▶ [Available data]:
________________________________________

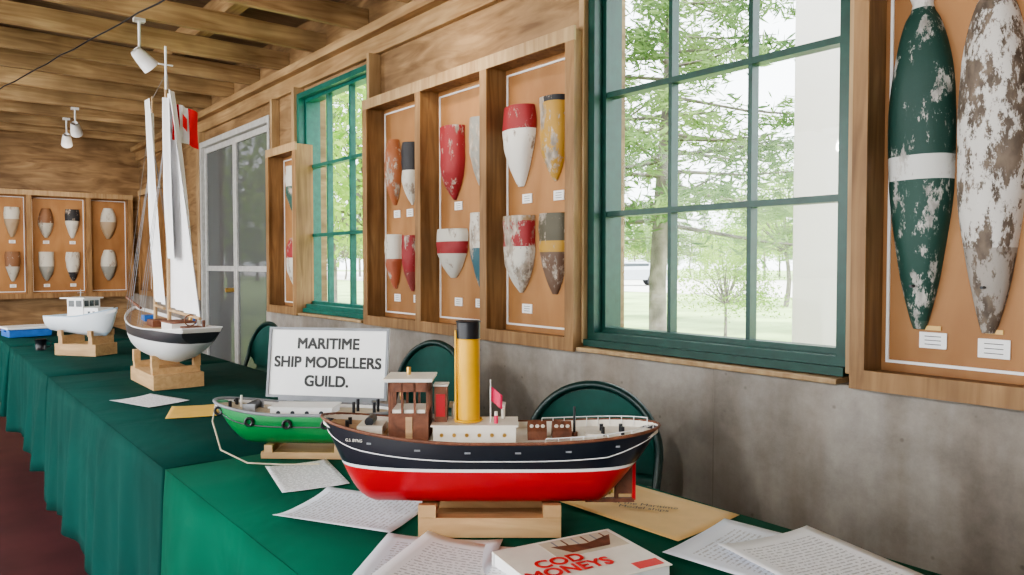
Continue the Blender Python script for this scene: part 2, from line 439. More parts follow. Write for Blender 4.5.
# ---------------------------------------------------------------- display cases
def case(name, W, H, posts, loc, rz, depth=.12, labels=(), pt=.04):
    b = MB()
    b.box(0, W, depth-.012, depth-.002, 0, H, 'plywarm')
    b.box(-.0, W, 0, depth-.012, -.0, .035, 'case'); b.box(0, W, 0, depth-.012, H-.035, H, 'case')
    b.box(-.006, W+.006, -.012, .0, -.01, .045, 'case'); b.box(-.006, W+.006, -.012, .0, H-.045, H+.012, 'pine')
    for p in posts:
        b.box(p, p+pt, 0, depth-.012, .035, H-.035, 'case'); b.box(p-.006, p+pt+.006, -.0115, 0, .045, H-.045, 'case')
    for i in range(len(posts)-1):
        xa, xb = posts[i]+pt, posts[i+1]
        yb = depth-.018
        b.box(xa+.014, xa+.022, yb, yb+.006, .06, H-.06, 'cardw'); b.box(xb-.022, xb-.014, yb, yb+.006, .06, H-.06, 'cardw')
        b.box(xa+.022, xb-.022, yb, yb+.006, H-.068, H-.06, 'cardw'); b.box(xa+.022, xb-.022, yb, yb+.006, .06, .068, 'cardw')
    for (x, z, w, h) in labels:
        b.box(x-w/2, x+w/2, depth-.017, depth-.012, z-h/2, z+h/2, 'cardw')
        for q in (.25, .0, -.25):
            b.box(x-w*.30, x+w*.30, depth-.0176, depth-.017, z+q*h-.0010, z+q*h+.0010, 'ink')
    return b.obj(name, loc, rz, bevel=.002)

def half_hull(H, w, t, kind, mat, name, loc, rz, jit=.03):
    b = MB(); n = 48; m = 14; vs = []; fs = []
    sd = loc[1]*7.3+loc[2]*3.1+loc[0]*1.7
    def hw(v):
        if kind == 'shield': return w/2*(math.sin(PI/2*min(1, .06+v*1.15))**.75)*(1-.10*max(0, (v-.75)/.25)**2)
        if kind == 'blunt': return w/2*(max(0, .10+.9*(1-(1-min(1, v*1.6))**2.2)))
        if kind == 'slim': return w/2*(math.sin(PI*(.04+.80*v))**.8)
        if kind == 'leaf':
            q = v/.88
            if q < .60: return w/2*(.18+.82*math.sin(PI/2*q/.60)**.85)
            if q < 1: return w/2*(.26+.74*max(0, math.cos(PI/2*(q-.60)/.40))**.52)
            return w/2*(.26+.50*((v-.88)/.12)**1.2)
    for i in range(n+1):
        v = i/n; h = max(.004, hw(v)); tt = t*min(1, h/(w/2)*1.15)
        e1 = 1+jit*noise.noise(Vector((v*5, sd, 0)))*2; e2 = 1+jit*noise.noise(Vector((v*5, sd, 9)))*2
        c0 = jit*.25*w*math.sin(v*4+sd)
        for j in range(m+1):
            a = PI*j/m; ca = math.cos(a)
            lump = 1+.10*noise.noise(Vector((v*7, a*1.5, sd)))
            vs.append((c0+h*ca*(e1 if ca > 0 else e2), -max(.0, tt*lump*math.sin(a)**.8 if 0 < j < m else 0)-.002, v*H))
    for i in range(n):
        for j in range(m):
            fs.append((i*(m+1)+j, i*(m+1)+j+1, (i+1)*(m+1)+j+1, (i+1)*(m+1)+j))
        fs.append((i*(m+1)+m, i*(m+1), (i+1)*(m+1), (i+1)*(m+1)+m))
    fs.append(list(range(m+1))); fs.append([n*(m+1)+j for j in range(m+1)][::-1])
    b.add(vs, fs, mat, True)
    if kind == 'leaf':
        b.cyl((0, -t*.90, H*.12), (0, -t*.3, H*.12), .004, 'black')
    o = b.obj(name, loc, rz)
    o.data.set_sharp_from_angle(angle=math.radians(50))
    return o

RZ = -PI/2
PXF = 2.08
PANEL = PXF+.12-.0125
RED = (.30, .025, .03); WHT = (.60, .58, .52); BLK = (.03, .03, .035); YEL = (.46, .27, .05); GRN = (.03, .10, .08)
BRN = (.22, .09, .04); ORG = (.34, .12, .05); BLU = (.04, .12, .15); GRY = (.30, .30, .27)
def hm(tag, bands, H, wear=.44, under=(.42, .36, .30)): return banded("worn_paint_"+tag, bands, H, wear, .6, under=under)

case("hull_display_case", 1.755, 1.28, [0, .575, 1.14, 1.715], (PXF, 3.90, .878), RZ,
     labels=[(.19, .63, .065, .042), (.19, .15, .065, .042), (.33, .63, .065, .042), (.40, .15, .065, .042), (.80, .64, .065, .042), (.98, .15, .065, .042),
             (.80, .15, .065, .042), (1.34, .64, .065, .042), (1.34, .14, .068, .042), (1.55, .64, .065, .042)])
hulls = [
 (.175, 1.56, .37, .13, .06, 'slim', [(0, ORG)], .46), (.36, 1.55, .34, .12, .06, 'blunt', [(0, WHT), (.55, BLK)], .43),
 (.175, 1.08, .31, .14, .06, 'shield', [(0, (.36, .10, .05)), (.55, WHT)], .44), (.36, 1.07, .31, .13, .06, 'shield', [(0, (.25, .05, .045)), (.35, RED)], .44),
 (.77, 1.55, .37, .17, .07, 'blunt', [(0, RED)], .45), (1.0, 1.60, .33, .14, .06, 'shield', [(0, GRY)], .46),
 (.76, 1.15, .25, .25, .07, 'shield', [(0, WHT), (.50, RED), (.74, WHT)], .42), (1.01, 1.09, .38, .15, .06, 'shield', [(0, BLU), (.55, WHT)], .44),
 (1.30, 1.575, .36, .20, .07, 'shield', [(0, (.72, .70, .66)), (.70, RED)], .40), (1.53, 1.58, .36, .15, .06, 'blunt', [(0, YEL), (.93, BLK)], .47),
 (1.30, 1.09, .35, .19, .07, 'blunt', [(0, WHT), (.60, RED), (.93, (.3, .2, .1))], .49), (1.53, 1.09, .35, .17, .06, 'shield', [(0, (.16, .10, .07)), (.52, YEL), (.66, (.10, .09, .06))], .44),
]
i = 0
for (x, z0, H, w, t, kd, bands, wr) in hulls:
    i += 1
    half_hull(H, w, t, kd, hm(str(i), bands, H, wr), "half_hull_model", (PANEL, 3.90-x, z0), RZ)

case("hull_display_case", .53, 1.17, [0, .49], (PXF, 5.40, .878), RZ, labels=[(.26, .1, .05, .03), (.26, .6, .05, .03)])
half_hull(.36, .2, .07, 'shield', hm("s1", [(0, GRN), (.6, WHT)], .36), "half_hull_model", (PANEL, 5.12, 1.56), RZ)
half_hull(.36, .2, .07, 'slim', hm("s2", [(0, WHT), (.6, RED)], .36), "half_hull_model", (PANEL, 5.12, 1.05), RZ)
case("hull_display_case", .60, 1.17, [0, .56], (PXF, 9.3, .878), RZ, labels=[(.3, .1, .05, .03)])
half_hull(.5, .16, .07, 'leaf', hm("f1", [(0, WHT)], .5, .47), "half_hull_model", (PANEL, 8.95, 1.47), RZ)
half_hull(.35, .18, .07, 'shield', hm("f2", [(0, GRY)], .35, .45), "half_hull_model", (PANEL, 8.95, 1.05), RZ)

case("hull_display_case", .95, 1.30, [0, .91], (PXF, 1.008, .878), RZ,
     labels=[(.170, .132, .070, .044), (.318, .122, .074, .050)], pt=.030)
b = MB()
for x in (.170, .318):
    b.box(x-.02, x+.02, .1035, .108, .160, .172, 'manila')
b.obj("name_tag", (PXF, 1.008, .878), RZ)
half_hull(1.0, .170, .070, 'leaf', banded("worn_green_white", [(0, (.05, .09, .07)), (.02, (.012, .058, .043)), (.41, (.60, .60, .58)), (.475, (.010, .050, .038)), (.88, (.60, .58, .55))], 1.0, .44, .6, under=(.46, .44, .41), nscale=17),
          "weathered_hull_carving", (PANEL, .875, 1.04), RZ, .05)
half_hull(1.0, .168, .070, 'leaf', banded("worn_brown_white", [(0, (.34, .31, .28)), (.22, (.60, .58, .55))], 1.0, .505, .7, under=(.15, .115, .088), nscale=17),
          "weathered_hull_carving", (PANEL, .702, 1.04), RZ, .06)

posts = [0, .58, 1.16, 1.74, 2.32, 2.76]
lab = []
for i in range(4):
    for dx in (.17, .43):
        lab += [(.58*i+dx+.02, .62, .06, .035), (.58*i+dx+.02, .13, .06, .035)]
case("hull_display_case", 2.80, 1.18, posts, (-.70, YF-.122, .85), 0, labels=lab)
cols = [[(0, WHT), (.6, BLK)], [(0, GRY), (.5, WHT)], [(0, (.5, .48, .42)), (.5, (.25, .12, .06))], [(0, (.4, .3, .2)), (.6, WHT)], [(0, WHT), (.7, BLU)], [(0, BLK), (.3, WHT)]]
cm = [hm("w%d" % i, c, .33, .42) for i, c in enumerate(cols)]
kk = 0
kinds = ['shield', 'slim', 'blunt', 'shield']
for i in range(4):
    for dx in (.17, .43):
        for z0 in (1.52, 1.03):
            kk += 1
            half_hull(.33, .15, .06, kinds[kk % 4], cm[(kk*5+i) % 6], "half_hull_model", (-.70+.58*i+dx+.02, YF-.016, z0), 0)
for z0 in (1.52, 1.03):
    half_hull(.36, .17, .06, 'slim', cm[3 if z0 > 1.2 else 1], "half_hull_model", (-.70+2.56, YF-.016, z0), 0)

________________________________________

▶ [Exercise directions]:
Give back exactly the lines from the first line of the data through the line with "return b.obj(name, loc, rz, bevel=.002)", pictures excluded.

▶ [Full response]:
Continue the Blender Python script for this scene: part 2, from line 439. More parts follow. Write for Blender 4.5.
# ---------------------------------------------------------------- display cases
def case(name, W, H, posts, loc, rz, depth=.12, labels=(), pt=.04):
    b = MB()
    b.box(0, W, depth-.012, depth-.002, 0, H, 'plywarm')
    b.box(-.0, W, 0, depth-.012, -.0, .035, 'case'); b.box(0, W, 0, depth-.012, H-.035, H, 'case')
    b.box(-.006, W+.006, -.012, .0, -.01, .045, 'case'); b.box(-.006, W+.006, -.012, .0, H-.045, H+.012, 'pine')
    for p in posts:
        b.box(p, p+pt, 0, depth-.012, .035, H-.035, 'case'); b.box(p-.006, p+pt+.006, -.0115, 0, .045, H-.045, 'case')
    for i in range(len(posts)-1):
        xa, xb = posts[i]+pt, posts[i+1]
        yb = depth-.018
        b.box(xa+.014, xa+.022, yb, yb+.006, .06, H-.06, 'cardw'); b.box(xb-.022, xb-.014, yb, yb+.006, .06, H-.06, 'cardw')
        b.box(xa+.022, xb-.022, yb, yb+.006, H-.068, H-.06, 'cardw'); b.box(xa+.022, xb-.022, yb, yb+.006, .06, .068, 'cardw')
    for (x, z, w, h) in labels:
        b.box(x-w/2, x+w/2, depth-.017, depth-.012, z-h/2, z+h/2, 'cardw')
        for q in (.25, .0, -.25):
            b.box(x-w*.30, x+w*.30, depth-.0176, depth-.017, z+q*h-.0010, z+q*h+.0010, 'ink')
    return b.obj(name, loc, rz, bevel=.002)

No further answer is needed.